- Requirements -
Set down the material once more, exactly as it appears.

-- Data block start --

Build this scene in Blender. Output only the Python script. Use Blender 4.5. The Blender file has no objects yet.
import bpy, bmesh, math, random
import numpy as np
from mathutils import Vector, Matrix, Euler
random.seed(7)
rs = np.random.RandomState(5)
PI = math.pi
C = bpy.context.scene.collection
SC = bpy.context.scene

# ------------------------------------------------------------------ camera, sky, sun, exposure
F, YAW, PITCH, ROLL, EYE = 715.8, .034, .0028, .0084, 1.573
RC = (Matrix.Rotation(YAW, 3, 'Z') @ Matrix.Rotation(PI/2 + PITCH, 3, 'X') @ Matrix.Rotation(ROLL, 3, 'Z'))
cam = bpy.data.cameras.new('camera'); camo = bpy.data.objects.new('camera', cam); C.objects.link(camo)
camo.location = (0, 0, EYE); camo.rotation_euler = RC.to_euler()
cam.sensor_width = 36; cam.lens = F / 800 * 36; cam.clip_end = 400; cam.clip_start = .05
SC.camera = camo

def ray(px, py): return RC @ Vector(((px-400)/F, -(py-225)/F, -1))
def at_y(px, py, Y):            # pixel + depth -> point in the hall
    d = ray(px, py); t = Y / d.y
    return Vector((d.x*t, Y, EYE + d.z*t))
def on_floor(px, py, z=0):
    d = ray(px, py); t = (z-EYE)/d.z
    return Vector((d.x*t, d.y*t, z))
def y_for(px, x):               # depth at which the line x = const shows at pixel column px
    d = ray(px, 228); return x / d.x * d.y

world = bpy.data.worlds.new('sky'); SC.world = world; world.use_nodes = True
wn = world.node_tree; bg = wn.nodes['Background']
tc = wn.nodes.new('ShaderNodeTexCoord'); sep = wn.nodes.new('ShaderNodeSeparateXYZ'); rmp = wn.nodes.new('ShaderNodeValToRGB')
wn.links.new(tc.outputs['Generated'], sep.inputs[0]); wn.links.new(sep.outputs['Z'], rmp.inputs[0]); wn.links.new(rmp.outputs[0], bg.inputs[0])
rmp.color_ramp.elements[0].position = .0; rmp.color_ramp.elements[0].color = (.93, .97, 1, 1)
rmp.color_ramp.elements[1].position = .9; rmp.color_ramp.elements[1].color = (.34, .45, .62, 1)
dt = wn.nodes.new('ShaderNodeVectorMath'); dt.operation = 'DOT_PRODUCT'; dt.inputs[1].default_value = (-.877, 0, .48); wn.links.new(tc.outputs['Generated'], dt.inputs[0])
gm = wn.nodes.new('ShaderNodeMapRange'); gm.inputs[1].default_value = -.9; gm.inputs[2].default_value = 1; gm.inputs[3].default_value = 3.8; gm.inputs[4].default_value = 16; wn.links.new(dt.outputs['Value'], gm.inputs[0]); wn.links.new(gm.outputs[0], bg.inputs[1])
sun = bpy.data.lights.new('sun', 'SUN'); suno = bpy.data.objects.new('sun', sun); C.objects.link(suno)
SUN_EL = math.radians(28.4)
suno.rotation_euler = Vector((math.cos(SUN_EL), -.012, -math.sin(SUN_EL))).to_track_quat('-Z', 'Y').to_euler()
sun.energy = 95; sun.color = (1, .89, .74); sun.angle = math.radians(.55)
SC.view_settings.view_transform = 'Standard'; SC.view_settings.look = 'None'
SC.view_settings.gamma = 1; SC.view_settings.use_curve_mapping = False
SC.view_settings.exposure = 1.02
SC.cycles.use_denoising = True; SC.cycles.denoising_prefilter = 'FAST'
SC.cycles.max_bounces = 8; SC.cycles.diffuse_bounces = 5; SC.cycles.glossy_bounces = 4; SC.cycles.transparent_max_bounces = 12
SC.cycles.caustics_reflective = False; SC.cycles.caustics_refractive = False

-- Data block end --

- Full solution -
Build this scene in Blender. Output only the Python script. Use Blender 4.5. The Blender file has no objects yet.
import bpy, bmesh, math, random
import numpy as np
from mathutils import Vector, Matrix, Euler
random.seed(7)
rs = np.random.RandomState(5)
PI = math.pi
C = bpy.context.scene.collection
SC = bpy.context.scene

# ------------------------------------------------------------------ camera, sky, sun, exposure
F, YAW, PITCH, ROLL, EYE = 715.8, .034, .0028, .0084, 1.573
RC = (Matrix.Rotation(YAW, 3, 'Z') @ Matrix.Rotation(PI/2 + PITCH, 3, 'X') @ Matrix.Rotation(ROLL, 3, 'Z'))
cam = bpy.data.cameras.new('camera'); camo = bpy.data.objects.new('camera', cam); C.objects.link(camo)
camo.location = (0, 0, EYE); camo.rotation_euler = RC.to_euler()
cam.sensor_width = 36; cam.lens = F / 800 * 36; cam.clip_end = 400; cam.clip_start = .05
SC.camera = camo

def ray(px, py): return RC @ Vector(((px-400)/F, -(py-225)/F, -1))
def at_y(px, py, Y):            # pixel + depth -> point in the hall
    d = ray(px, py); t = Y / d.y
    return Vector((d.x*t, Y, EYE + d.z*t))
def on_floor(px, py, z=0):
    d = ray(px, py); t = (z-EYE)/d.z
    return Vector((d.x*t, d.y*t, z))
def y_for(px, x):               # depth at which the line x = const shows at pixel column px
    d = ray(px, 228); return x / d.x * d.y

world = bpy.data.worlds.new('sky'); SC.world = world; world.use_nodes = True
wn = world.node_tree; bg = wn.nodes['Background']
tc = wn.nodes.new('ShaderNodeTexCoord'); sep = wn.nodes.new('ShaderNodeSeparateXYZ'); rmp = wn.nodes.new('ShaderNodeValToRGB')
wn.links.new(tc.outputs['Generated'], sep.inputs[0]); wn.links.new(sep.outputs['Z'], rmp.inputs[0]); wn.links.new(rmp.outputs[0], bg.inputs[0])
rmp.color_ramp.elements[0].position = .0; rmp.color_ramp.elements[0].color = (.93, .97, 1, 1)
rmp.color_ramp.elements[1].position = .9; rmp.color_ramp.elements[1].color = (.34, .45, .62, 1)
dt = wn.nodes.new('ShaderNodeVectorMath'); dt.operation = 'DOT_PRODUCT'; dt.inputs[1].default_value = (-.877, 0, .48); wn.links.new(tc.outputs['Generated'], dt.inputs[0])
gm = wn.nodes.new('ShaderNodeMapRange'); gm.inputs[1].default_value = -.9; gm.inputs[2].default_value = 1; gm.inputs[3].default_value = 3.8; gm.inputs[4].default_value = 16; wn.links.new(dt.outputs['Value'], gm.inputs[0]); wn.links.new(gm.outputs[0], bg.inputs[1])
sun = bpy.data.lights.new('sun', 'SUN'); suno = bpy.data.objects.new('sun', sun); C.objects.link(suno)
SUN_EL = math.radians(28.4)
suno.rotation_euler = Vector((math.cos(SUN_EL), -.012, -math.sin(SUN_EL))).to_track_quat('-Z', 'Y').to_euler()
sun.energy = 95; sun.color = (1, .89, .74); sun.angle = math.radians(.55)
SC.view_settings.view_transform = 'Standard'; SC.view_settings.look = 'None'
SC.view_settings.gamma = 1; SC.view_settings.use_curve_mapping = False
SC.view_settings.exposure = 1.02
SC.cycles.use_denoising = True; SC.cycles.denoising_prefilter = 'FAST'
SC.cycles.max_bounces = 8; SC.cycles.diffuse_bounces = 5; SC.cycles.glossy_bounces = 4; SC.cycles.transparent_max_bounces = 12
SC.cycles.caustics_reflective = False; SC.cycles.caustics_refractive = False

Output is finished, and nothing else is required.